There’s some sadness in this book as the rather passive “natural” actor lets his career go flat in the early 1960s and struggles to stay active before succumbing to deafness, melancholy and the emptiness that followed the death of his wife in 1994. He wrote rather dire verse that became a best-selling book because of the huge public affection for him. He didn’t really do a worthwhile picture in his last 35 years. That hardly matters. Yet it is telling: We cannot conceive the same abdication of energy or risk in, say, Burt Lancaster, Laurence Olivier or Jack Nicholson. But Stewart waited to be asked, and it is likely that he did “Vertigo,” “Rear Window,” “The Naked Spur,” “The Far Country,” “The Man From Laramie,” “It’s a Wonderful Life” and “Anatomy of a Murder” with the same mix of diligence and feeling of luck that resulted in more ordinary films like “The Glenn Miller Story,” “The Greatest Show on Earth” (he played a clown, in makeup, throughout the picture), “The Stratton Story” (as a baseball pitcher who loses a leg), “Harvey” (that sentimental favorite in which he chatted to a large, unseen rabbit) and even “The Spirit of St. Louis,” a really awful movie (his second favorite, after “Wonderful Life”) in which he played Charles Lindbergh--talking to a fly in the cockpit.

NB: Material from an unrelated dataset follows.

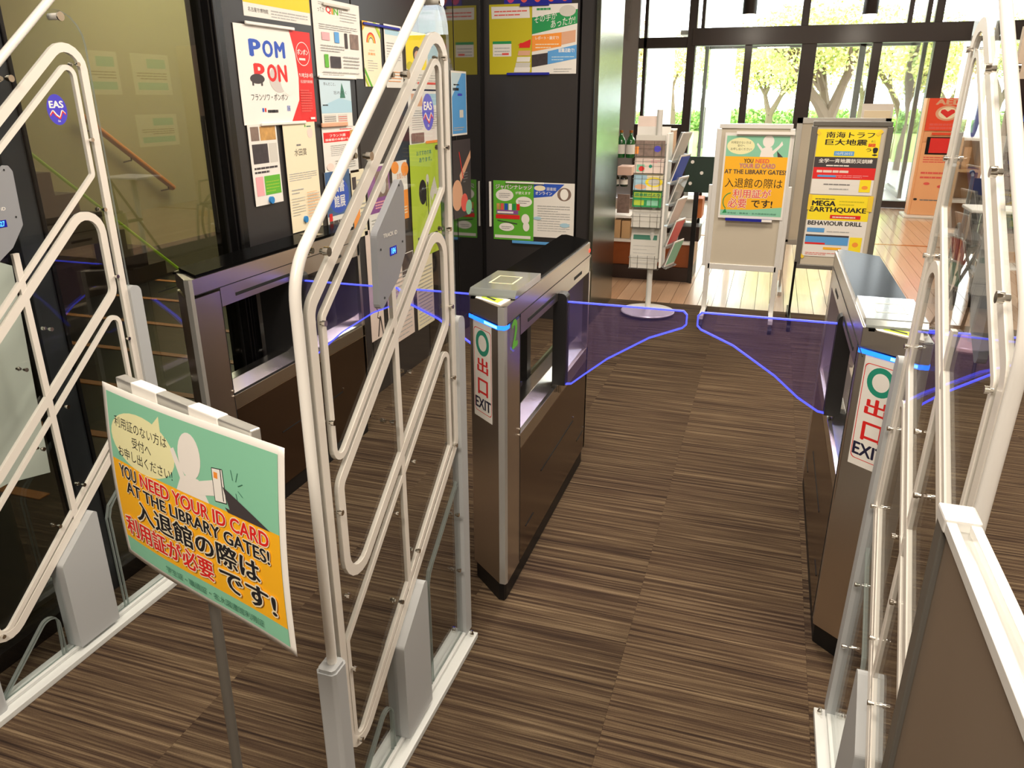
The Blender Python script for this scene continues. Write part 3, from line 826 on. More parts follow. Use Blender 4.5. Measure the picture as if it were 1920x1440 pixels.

Our fondness mixed all those movies together, too, and we reveled in the delight at what a good actor could do in the 1940s and 1950s. But in that first list of movies above, I suggest, there are glimpses into the troubled soul that America and this book are still too young for. George Bailey’s nightmare haunts us all now, way beyond the wondrousness of life and the sturdiness of small savings and loans.